All of the assets are loaded and stored first, and then components reference them by name. At component creation time, references to assets are taken from the storage and put into the components. This allows them to never be GCd, which is a good thing since dependencies between values passed from C++ like textures are not tracked by the lua refcounter.

Another change worth noting is porting most of the code to moonscript, because it's quite a bit better as a language (except maybe the indentation syntax, the features are nice). That was a pain to set up, because i've always been linking lua statically to my executable, but lua modules expect that the dynamic symbols of the lua library can be looked up. Didn't know about that for a while, but when i figured that out, it was as easy as adding -Wl,--export-dynamic to the linker arguments to expose those statically linked library symbols to the modules. After that there was a bit of a fight with luarocks, that ended up in moving the modules from build.modules to build.install.lua, as it was trying to build .moon files as if they were C sources. For some reason, sources in install don't have that problem.

So, that's what I was up to in the last few days, I'm hoping to maybe continue rewriting things in moonscript and then work on the second room in the walking part of the game.

Thank you for reading my blog post :)

Game thing, initial story

I've had an idea of making a game with a story inspired with several things I loved a lot for a while. So I started actually doing it about a year ago, in rust, because that's the "popular thing to use". I wasn't sure about the plot at the time, just focused on the engine, it had a big field for the story text and a few buttons with answers at the bottom. It was in that state for a while, I used a different story as an possible intro, since I wasn't sure about where to start. And then I kinda burned out on the whole thing and forgot about it for half a year or something like that.

I remembered about it when playing another game, not related to the original inspiration, but also with a good plot. That day I started thinking really hard about what to do and decided to scrap the previous story prologue and start a new story unrelated to it. I was super determined initially and spent a few evenings writing the basic, very rough prologue into an Org file. It was a few thousand words when I finished that session, and I thought "Well, I guess that's pretty good for my first serious writing attempt, right?", and went to sleep, because it was super late already :)

I spent a few days adding things to it after that and then tried changing the engine to suit it better, since it was more like a terminal with inputs now, and not a screen with a buttons. In the middle of that process I got tired of fighting rust over simple things and decided to rewrite the whole thing in C++ because "I know what I'm doing, just let me do the thing", so that took a few days too. But not that long, because I was just porting a few simple algorithms and using the same graphics library1 I was using in Rust except in C++ it was natively available.

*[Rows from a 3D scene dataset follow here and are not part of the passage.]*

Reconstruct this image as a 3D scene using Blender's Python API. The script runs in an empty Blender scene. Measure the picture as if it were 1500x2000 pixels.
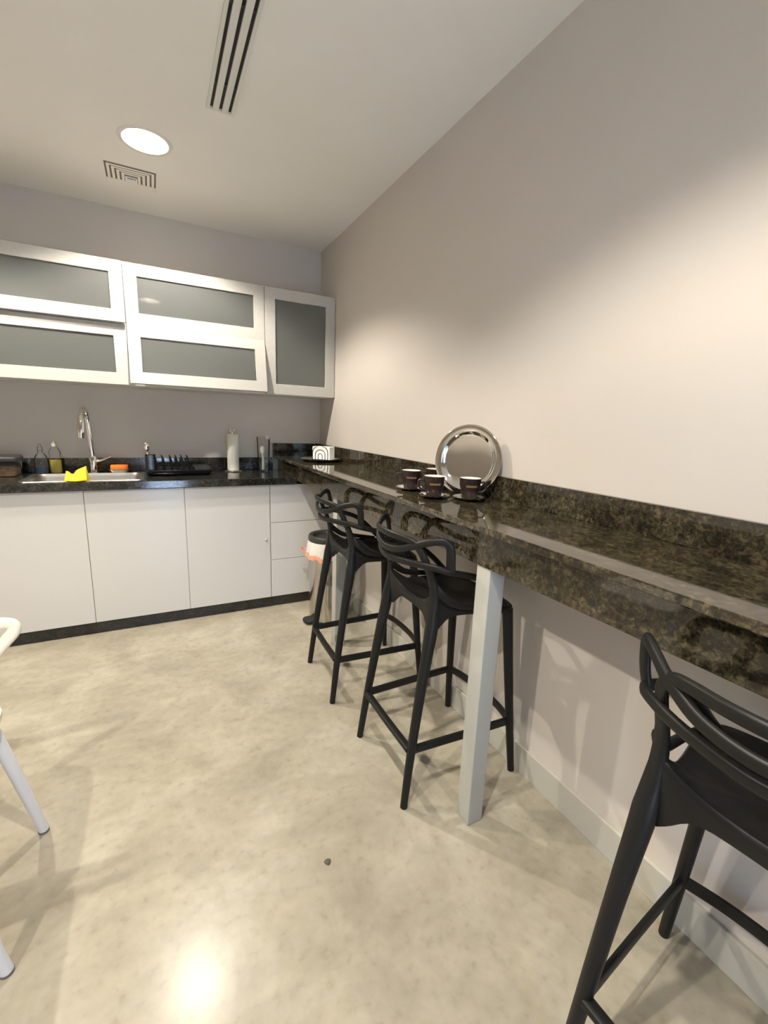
import bpy, bmesh, math, random
from mathutils import Vector, Matrix

random.seed(4)
SC = bpy.context.scene
COL = SC.collection
PI = math.pi

# ------------------------------------------------------------------ camera
cam_d = bpy.data.cameras.new('camera')
cam = bpy.data.objects.new('camera', cam_d)
COL.objects.link(cam)
CAM_POS = Vector((-1.1627, -3.3539, 1.2793))
FWD = Vector((0.45531541, 0.86746658, -0.20047347))
RGT = Vector((0.88831677, -0.45775421, 0.03680204))
UPV = Vector((0.05984303, 0.19484048, 0.97900766))
cam.matrix_world = Matrix(((RGT.x, UPV.x, -FWD.x, CAM_POS.x),
                           (RGT.y, UPV.y, -FWD.y, CAM_POS.y),
                           (RGT.z, UPV.z, -FWD.z, CAM_POS.z),
                           (0, 0, 0, 1)))
cam_d.sensor_fit = 'HORIZONTAL'
cam_d.sensor_width = 36.0
cam_d.lens = 36.0 * 855.14 / 1500.0
cam_d.clip_start = 0.02
SC.camera = cam

# ------------------------------------------------------------------ world, exposure
SC.view_settings.view_transform = 'Standard'
SC.view_settings.look = 'None'
SC.view_settings.gamma = 1.0
SC.view_settings.use_curve_mapping = False
SC.view_settings.exposure = 0.50
LAMP_STRENGTH = 24.0
SPOT_POWER = 84.0
SPOT_ANGLE = 128.0
SPOT_BLEND = 0.38
LAMP_COLOR = (1.0, 0.927, 0.80)
SKY_STRENGTH = 1.6

world = bpy.data.worlds.new('sky')
SC.world = world
world.use_nodes = True
wn = world.node_tree
bg = wn.nodes['Background']
sky = wn.nodes.new('ShaderNodeTexSky')
sky.sky_type = 'NISHITA'
sky.sun_disc = False
sky.sun_elevation = math.radians(24)
sky.ozone_density = 5.0
sky.sun_rotation = math.radians(270)
wn.links.new(sky.outputs[0], bg.inputs[0])
bg.inputs[1].default_value = SKY_STRENGTH

sun_d = bpy.data.lights.new('sun', 'SUN')
sun_d.energy = 60.0
sun_d.color = (0.70, 0.85, 1.0)
sun_d.angle = math.radians(0.6)
sun = bpy.data.objects.new('sun', sun_d)
COL.objects.link(sun)
sun.rotation_euler = Vector((0.7, -0.05, -0.62)).to_track_quat('-Z', 'Y').to_euler()

# ------------------------------------------------------------------ room numbers
H = 2.478            # ceiling
XL = -3.9            # left wall
YF = -4.6            # wall behind the camera
LAMPS = [(-1.120, -0.830), (-1.120, -2.97), (-2.25, -1.02), (-2.25, -2.97)]
LAMP_R = 0.098


# ------------------------------------------------------------------ materials
def new_mat(name):
    m = bpy.data.materials.new(name)
    m.use_nodes = True
    nt = m.node_tree
    return m, nt, nt.nodes['Principled BSDF']


def pmat(name, col, rough=0.5, metal=0.0, spec=0.5, trans=0.0, ior=1.45, coat=0.0, noise=0.0, nscale=30.0, bump=0.0):
    m, nt, b = new_mat(name)
    b.inputs['Roughness'].default_value = rough
    b.inputs['Metallic'].default_value = metal
    b.inputs['Specular IOR Level'].default_value = spec
    b.inputs['Transmission Weight'].default_value = trans
    b.inputs['IOR'].default_value = ior
    b.inputs['Coat Weight'].default_value = coat
    b.inputs['Base Color'].default_value = (*col, 1)
    if noise > 0 or bump > 0:
        tc = nt.nodes.new('ShaderNodeTexCoord')
        nz = nt.nodes.new('ShaderNodeTexNoise')
        nz.inputs['Scale'].default_value = nscale
        nz.inputs['Detail'].default_value = 6
        nt.links.new(tc.outputs['Object'], nz.inputs['Vector'])
        if noise > 0:
            r = nt.nodes.new('ShaderNodeValToRGB')
            r.color_ramp.elements[0].position = 0.3
            r.color_ramp.elements[1].position = 0.7
            r.color_ramp.elements[0].color = (*[c * (1 - noise) for c in col], 1)
            r.color_ramp.elements[1].color = (*[min(1, c * (1 + noise)) for c in col], 1)
            nt.links.new(nz.outputs['Fac'], r.inputs['Fac'])
            nt.links.new(r.outputs['Color'], b.inputs['Base Color'])
        if bump > 0:
            bp = nt.nodes.new('ShaderNodeBump')
            bp.inputs['Strength'].default_value = bump
            bp.inputs['Distance'].default_value = 0.002
            nt.links.new(nz.outputs['Fac'], bp.inputs['Height'])
            nt.links.new(bp.outputs['Normal'], b.inputs['Normal'])
    return m


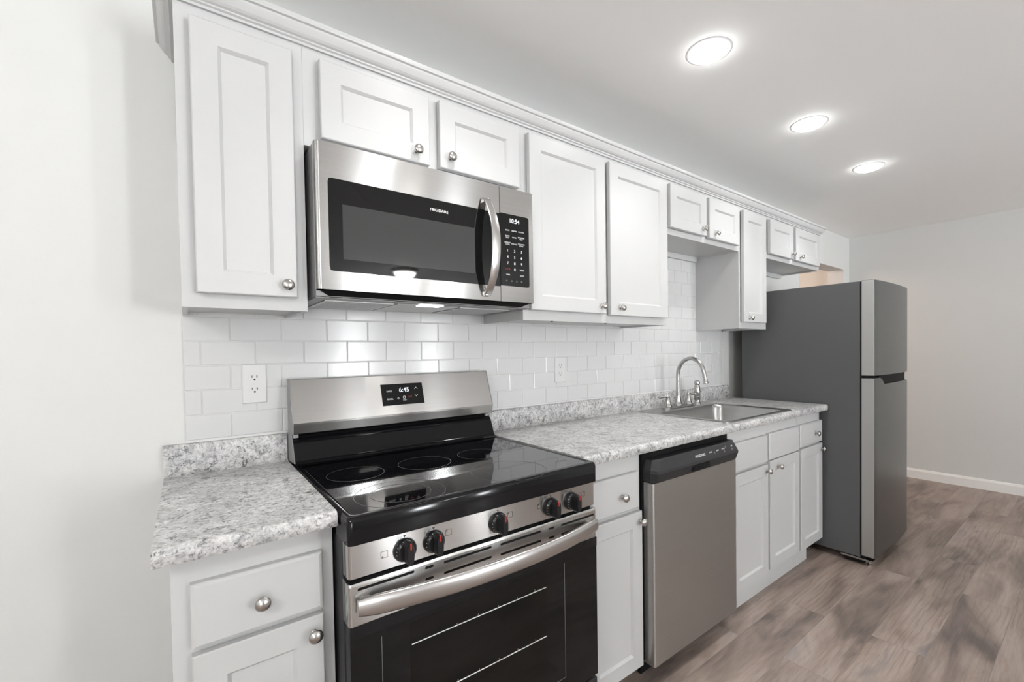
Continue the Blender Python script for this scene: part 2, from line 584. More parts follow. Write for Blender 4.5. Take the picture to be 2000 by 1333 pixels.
def tile(bm, x0, x1, z0, z1):
    yb, yf, c = -0.005, -0.009, 0.0022
    if x1 - x0 < 0.012 or z1 - z0 < 0.012:
        return
    r1, r2 = random.uniform(-.00025, .00025), random.uniform(-.00025, .00025)
    bridge(bm, [[(x0, yb, z0), (x1, yb, z0), (x1, yb, z1), (x0, yb, z1)],
                [(x0, yf + c * .6, z0), (x1, yf + c * .6, z0), (x1, yf + c * .6, z1), (x0, yf + c * .6, z1)],
                [(x0 + c, yf + r1 + r2, z0 + c), (x1 - c, yf - r1 + r2, z0 + c), (x1 - c, yf - r1 - r2, z1 - c), (x0 + c, yf + r1 - r2, z1 - c)]], cap0=False)
for k in range(-1, 12):
    z0 = 1.017 + (TH + 0.0002) * k
    z1 = z0 + TH
    if k == -1:
        z0 = 1.0104
    z1 = min(z1, 1.895)
    j0 = 0.109 if k % 2 == 0 else 0.0345
    x = j0 - 2 * TW
    while x < TX1:
        a, b_ = max(x + G / 2, TX0), min(x + TW - G / 2, TX1)
        if b_ > a:
            tile(bm, a, b_, z0 + G / 2, z1 - G / 2)
        x += TW
obj('tiles', bm, M['tile'], t)


# ------------------------------------------------------------------ cabinets
def knob(x, z, yf, parent, s=1.0):
    bm = bmesh.new()
    lathe(bm, [(0.0075 * s, 0.0), (0.0075 * s, 0.002), (0.0048 * s, 0.005), (0.0045 * s, 0.011), (0.0075 * s, 0.0135), (0.0135 * s, 0.0165), (0.0152 * s, 0.0195),
               (0.0148 * s, 0.0225), (0.012 * s, 0.0255), (0.007 * s, 0.0275), (0.0002, 0.0283)], (x, yf, z), (0, -1, 0), 24)
    return obj('knob', bm, M['nickel'], parent, True)


def shaker(name, x0, x1, z0, z1, yf, parent, w=0.056, th=0.02, knob_at=None):
    c = 0.0025
    bm = bmesh.new()
    rect_loops(bm, [(x0, x1, z0, z1, yf + th), (x0, x1, z0, z1, yf + c), (x0 + c, x1 - c, z0 + c, z1 - c, yf),
                    (x0 + w, x1 - w, z0 + w, z1 - w, yf), (x0 + w + .0075, x1 - w - .0075, z0 + w + .0075, z1 - w - .0075, yf + .0085),
                    (x0 + w + .0095, x1 - w - .0095, z0 + w + .0095, z1 - w - .0095, yf + .0085)])
    d = obj(name, bm, M['cab'], parent)
    if knob_at:
        knob(knob_at[0], knob_at[1], yf, d)
    return d


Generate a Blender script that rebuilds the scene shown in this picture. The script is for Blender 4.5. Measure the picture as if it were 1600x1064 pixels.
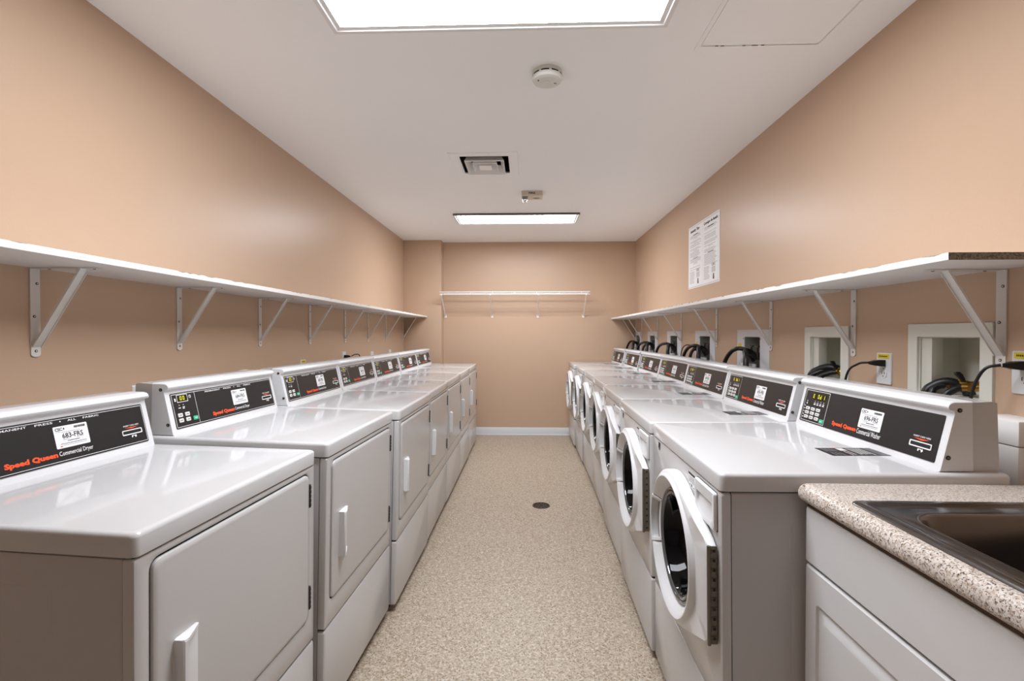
import bpy, bmesh, math, random
from mathutils import Vector, Matrix
random.seed(7)
for o in list(bpy.data.objects): bpy.data.objects.remove(o, do_unlink=True)
S = bpy.context.scene
COL = S.collection
PI = math.pi

# ---------------------------------------------------------------- camera, world, exposure
F_PX, EYE = 740.0, 1.275
cam_d = bpy.data.cameras.new('camera'); cam = bpy.data.objects.new('camera', cam_d); COL.objects.link(cam)
cam_d.sensor_width = 36.0; cam_d.lens = 36.0*F_PX/1600.0; cam_d.clip_start = 0.02
cam.location = (0, 0, EYE)
cam.rotation_euler = (PI/2-math.atan(10/F_PX), 0, math.atan(24/F_PX))
S.camera = cam
S.view_settings.view_transform = 'Standard'; S.view_settings.look = 'None'
S.view_settings.gamma = 1.0; S.view_settings.use_curve_mapping = False
S.view_settings.exposure = 0.30
w = bpy.data.worlds.new('world'); S.world = w; w.use_nodes = True
w.node_tree.nodes['Background'].inputs[0].default_value = (0.9, 0.92, 1.0, 1)
w.node_tree.nodes['Background'].inputs[1].default_value = 0.25
LIGHT_BIG, LIGHT_FAR = 21.0, 34.0
S.cycles.max_bounces = 12; S.cycles.diffuse_bounces = 8

# ---------------------------------------------------------------- room numbers (metres)
XL, XR, YB, YF, H = -1.525, 1.345, 5.955, -1.7, 2.43

# ---------------------------------------------------------------- materials
def srgb(h):
    h = h.lstrip('#'); c = [int(h[i:i+2], 16)/255 for i in (0, 2, 4)]
    return tuple(((x/12.92) if x <= 0.04045 else ((x+0.055)/1.055)**2.4) for x in c)+(1,)
def mat(name, col, rough=0.5, metal=0.0, spec=0.5, coat=0.0, emit=None, es=0.0, bump=None, trans=0.0, ior=1.45):
    m = bpy.data.materials.new(name); m.use_nodes = True
    nt = m.node_tree; b = nt.nodes['Principled BSDF']
    b.inputs['Base Color'].default_value = srgb(col) if isinstance(col, str) else col
    b.inputs['Roughness'].default_value = rough; b.inputs['Metallic'].default_value = metal
    b.inputs['Specular IOR Level'].default_value = spec
    b.inputs['Coat Weight'].default_value = coat; b.inputs['Coat Roughness'].default_value = 0.08
    b.inputs['Transmission Weight'].default_value = trans; b.inputs['IOR'].default_value = ior
    if emit:
        b.inputs['Emission Color'].default_value = srgb(emit); b.inputs['Emission Strength'].default_value = es
    if bump:
        sc, st, dist = bump
        tc = nt.nodes.new('ShaderNodeTexCoord'); n = nt.nodes.new('ShaderNodeTexNoise'); bp = nt.nodes.new('ShaderNodeBump')
        n.inputs['Scale'].default_value = sc; n.inputs['Detail'].default_value = 3
        bp.inputs['Strength'].default_value = st; bp.inputs['Distance'].default_value = dist
        nt.links.new(tc.outputs['Object'], n.inputs['Vector']); nt.links.new(n.outputs['Fac'], bp.inputs['Height'])
        nt.links.new(bp.outputs['Normal'], b.inputs['Normal'])
    return m
def speckle(name, base, specks, rough, bump=0.0, spec=0.5, mottle=None):
    """specks: list of (colour, scale, threshold, softness)"""
    m = mat(name, base, rough, spec=spec); nt = m.node_tree; b = nt.nodes['Principled BSDF']
    tc = nt.nodes.new('ShaderNodeTexCoord'); last = None
    def mix(prev, col, fac):
        x = nt.nodes.new('ShaderNodeMix'); x.data_type = 'RGBA'
        nt.links.new(fac, x.inputs['Factor'])
        if prev is None: x.inputs['A'].default_value = srgb(base)
        else: nt.links.new(prev, x.inputs['A'])
        x.inputs['B'].default_value = srgb(col); return x.outputs['Result']
    for i, (col, sc, th, soft) in enumerate(specks):
        n = nt.nodes.new('ShaderNodeTexNoise'); n.inputs['Scale'].default_value = sc
        n.inputs['Detail'].default_value = 2.5; n.inputs['Roughness'].default_value = 0.6
        mp = nt.nodes.new('ShaderNodeMapping'); mp.inputs['Location'].default_value = (i*3.7, i*1.9, i*5.1)
        nt.links.new(tc.outputs['Object'], mp.inputs['Vector']); nt.links.new(mp.outputs['Vector'], n.inputs['Vector'])
        r = nt.nodes.new('ShaderNodeMapRange'); r.inputs['From Min'].default_value = th; r.inputs['From Max'].default_value = th+soft
        nt.links.new(n.outputs['Fac'], r.inputs['Value']); last = mix(last, col, r.outputs['Result'])
    nt.links.new(last, b.inputs['Base Color'])
    return m

M_WALL = mat('tan_wall_paint', '#c3a78e', 0.36, spec=0.45, bump=(260, 0.25, 0.0012))
M_CEIL = mat('white_ceiling_paint', '#f3f5f6', 0.7, bump=(160, 0.1, 0.001))
M_FLOOR = speckle('speckled_sheet_floor', '#aea18f', [('#c4b8a8', 62, 0.52, 0.08), ('#998670', 95, 0.54, 0.06), ('#78644e', 130, 0.575, 0.03), ('#43352a', 150, 0.625, 0.02)], 0.45)
M_BASE = mat('white_vinyl_base', '#dfe3e6', 0.4)
M_ENAMEL = mat('white_enamel', '#c9c9c9', 0.09, spec=0.5)
M_ENAMEL_F = mat('white_enamel_front', '#c3c2c1', 0.2, spec=0.5)
M_SIDE = mat('pale_grey_enamel_side', '#bcb9b8', 0.25)
M_PLAST = mat('white_plastic', '#dadbdc', 0.3)
M_DARKGAP = mat('dark_gap', '#1b1a19', 0.7)
M_BLACK = mat('black_overlay', '#201f20', 0.38, bump=(900, 0.15, 0.0004))
M_BLACKP = mat('black_plastic', '#131314', 0.4)
M_RUBBER = mat('black_rubber', '#161617', 0.42)
M_WHITEINK = mat('white_ink', '#ececec', 0.5)
M_ORANGE = mat('orange_ink', '#f0562a', 0.5)
M_NOTE = mat('faded_print', '#9b9b9e', 0.5)
M_LABEL = mat('white_label', '#e9e9ea', 0.45)
M_INK = mat('black_ink', '#18181a', 0.5)
M_GREYINK = mat('grey_ink', '#77777a', 0.5)
M_GREEN = mat('green_key', '#35b98b', 0.4)
M_KEY = mat('white_key', '#dcdcd8', 0.4)
M_DISP = mat('display_window', '#1d1c0c', 0.15)
M_DIGIT = mat('yellow_green_segments', '#c8c832', 0.4, emit='#c9c63a', es=0.7)
M_CHROME = mat('chrome', '#c9c9c9', 0.18, metal=1.0)
M_STEEL = mat('stainless_steel', '#767270', 0.2, metal=1.0, bump=(40, 0.05, 0.001))
M_HINGE = mat('grey_steel_hinge', '#716b60', 0.4, metal=0.7)
M_DHINGE = mat('dark_hinge', '#33302e', 0.5)
M_GLASS = mat('dark_door_glass', '#08090a', 0.04, spec=0.22)
M_GLASSRIM = mat('grey_glass_rim', '#6d6f70', 0.12, metal=0.6)
M_POCKET_SHADE = mat('grey_pocket_shade', '#6a6867', 0.4)
M_BRASS = mat('brass', '#b58b45', 0.28, metal=1.0)
M_SHELF = mat('white_melamine', '#e6e4e1', 0.4)
M_PBOARD = speckle('particle_board', '#8d877c', [('#6b665e', 160, 0.5, 0.06), ('#a9a195', 190, 0.58, 0.05)], 0.85)
M_BRACKET = mat('white_painted_steel', '#dcd9d4', 0.38)
M_BOXW = mat('painted_wood_frame', '#dcdcd2', 0.5)
M_BOXP = mat('white_outlet_box_plastic', '#d5d6da', 0.45)
M_BOXG = mat('grey_box_back', '#9a9a94', 0.6)
M_YELLOW = mat('yellow_sticker', '#dcc421', 0.5)
M_WIRE = mat('white_coated_wire', '#efefef', 0.35)
M_CAB = mat('white_thermofoil', '#d3d3d3', 0.38)
M_COUNTER = speckle('speckled_laminate', '#d0c8bf', [('#b7a595', 170, 0.50, 0.08), ('#dcd6d0', 210, 0.56, 0.05), ('#85766a', 280, 0.57, 0.03), ('#3a322c', 260, 0.605, 0.02)], 0.3)
M_BROWN = mat('brown_underlay', '#5c4636', 0.7)
M_BEIGE = mat('beige_device_plastic', '#d3c8b8', 0.5)
M_OFFW = mat('offwhite_device_plastic', '#d9d9d4', 0.45)
M_CLEAR = mat('clear_strobe_lens', '#b8b8b8', 0.15, trans=0.6)
M_DUCT = mat('dark_duct', '#161311', 0.9)
M_DRAIN = mat('dark_drain_metal', '#4a4039', 0.4, metal=0.7)
M_DIFF = mat('lit_diffuser', '#ffffff', 0.5, emit='#f3f6fd', es=LIGHT_BIG)
M_DIFF2 = mat('lit_diffuser_far', '#ffffff', 0.5, emit='#f3f6fd', es=LIGHT_FAR)
M_LAMPTRIM = mat('lamp_trim', '#e3e3e3', 0.4)
M_REARW = mat('pale_rear_wall_paint', '#c9c9c8', 0.6)
M_SHADE = mat('grey_metal_edge', '#6b6661', 0.5)

# ---------------------------------------------------------------- mesh builder
_text_cache = {}
def text_geo(s, bold=0.0, res=2):
    k = (s, bold)
    if k in _text_cache: return _text_cache[k]
    c = bpy.data.curves.new('t', 'FONT'); c.body = s; c.size = 1.0; c.offset = bold; c.resolution_u = res; c.fill_mode = 'FRONT'
    o = bpy.data.objects.new('t', c); COL.objects.link(o)
    bpy.context.view_layer.update()
    dg = bpy.context.evaluated_depsgraph_get()
    me = bpy.data.meshes.new_from_object(o.evaluated_get(dg))
    vs = [tuple(v.co) for v in me.vertices]; fs = [tuple(p.vertices) for p in me.polygons]
    bpy.data.objects.remove(o, do_unlink=True); bpy.data.curves.remove(c); bpy.data.meshes.remove(me)
    x0 = min(v[0] for v in vs); x1 = max(v[0] for v in vs); y0 = min(v[1] for v in vs); y1 = max(v[1] for v in vs)
    _text_cache[k] = (vs, fs, x0, x1, y0, y1); return _text_cache[k]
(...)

After finishing porting the needed parts (only the terminal one, basically), I worked on the other planned part of the game, where the character is supposed to actually walk and interact with things and not just read a lot of text and respond to it. Doing that in C++ sure was a pain. So I thought maybe I could do it in Lua, and turns out there's a great library full of magic2 that greatly simplifies using lua with C++. After some painful CMake-ing, I was able to connect luarocks and CMake to pull all the lua dependencies and put them into the _buid/resources directory, where the game could find them at runtime. The next few days were spent porting things from C++ to Lua. I thought about using ECS for the terminal initially, but turns out it doesn't work very well in that particular case, so I resorted to just having two functions called from the C++ part that were called every frame to draw and update things. When the porting was done for the terminal, though, it looked a lot better than C++ version and I wasn't that much ashamed of it.

After that came a bunch more writing. I set up a goal of finishing at least two days worth of text (two game days). That took a lot of time, and I'm still revising what was done there, but it's a good amount of text for now, about 8k words. It's not well written, it is my first big writing experiment after all, but I'm somewhat proud of it. I had some people read it and give me suggestions on what I should improve about my writing, so let's say that is in the works.

At some point, I decided to draw a few small pictures to explain surroundings a bit. They are small because I'm not very good at drawing pixelart and there's not much space on the screen for them anyway. I drew the first two for now, but more will come later, I already have them planned in my head.

With the first few days finished, I thought I'd also port the "walking" (that's how it's called in code) part of the game ported to lua too. Now that part did actually work well with ECS, so I used a ECS library for lua3 to do everything in the first walking scene, using some global values provided from the C++ part (like the drawing target). I'm not sure about how it performs, but it was once again better than what I had with C++. I added a lua coroutine wrapper thing that would simplfy working with them and implemented fade-in/out transitions to switch between the terminal scenes and walking scenes, that took about a day, but coroutines will surely be of use in the future. And all of that is built as simply as just typing make, thanks to past me doing all the awful CMake writing.